Isn’t is all so amusing? No, actually, it’s not. Especially when media is increasingly used as a tool for fomenting hate, division, and violence not only in the US, but around the world.

So what does anthropology have to do with all of this? Find out soon in Part 2.

To be continued…

[1] Postman’s use of the “culture” concept is particularly problematic from an anthropological perspective, as is reliance on the idea that the written word expresses the highest form of human thinking and achievement. His argument is pretty hostile to visual culture in a broad sense, and also dismisses the importance of the ways in which ideas and history were maintained and disseminated long, long before writing was invented. Postman’s argument would benefit from a broader, more historical and anthropological approach to knowledge and media production, one that includes the oral, the written, and the visual all at once. Still, despite its flaws, his analysis is thought-provoking and valuable.

Ryan

Ryan Anderson is a cultural and environmental anthropologist. His current research focuses on coastal conservation, sustainability, and development in the Californias. He also writes about politics, economics, and media. You can reach him at ryan AT savageminds dot org or @anthropologia on twitter.

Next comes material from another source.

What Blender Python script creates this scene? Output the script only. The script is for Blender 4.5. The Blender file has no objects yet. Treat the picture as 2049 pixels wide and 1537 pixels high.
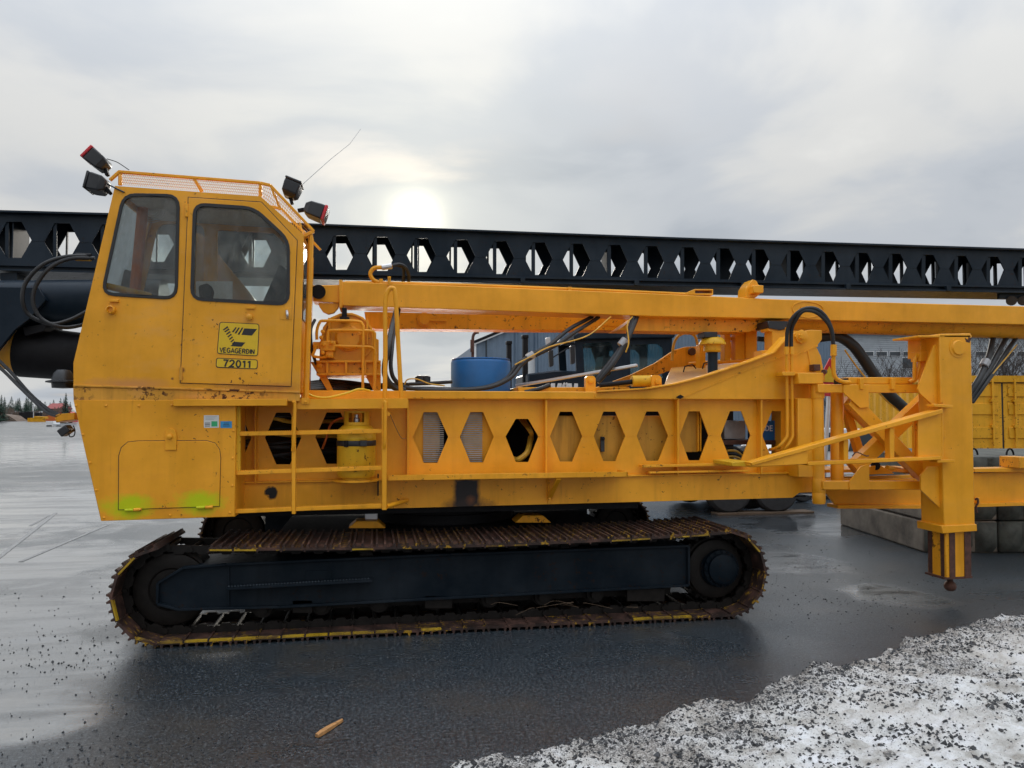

3 thoughts on “Anthropology in an Age of ‘Dangerous Nonsense’ (Part 1)

  1. Aye… Indeed… etc… But was there ever an age without its dangerous nonsense? Perhaps the ages before humans arrived? Our wisdom and our nonsense seems to have developed hand in hand.

  2. Ya Andrew, you’re probably right that there never was an age without dangerous nonsense. The title is just pulling from Postman’s terms, but you’re right that this isn’t necessarily a novel problem. Perhaps it’s the particulars of the problem that are the issue–the role of TV in Postman’s time and, these days, the unwieldy wonders of the internetz.

  3. Two things might be worth looking at together: (1) the similarity between current and previous, e.g., 19th century, moral panic in the face of accelerating, technology-driven change, and (2) the possibility that the panic is now less paranoid and the critical concerns more apt since the pace of change is, indeed, accelerating.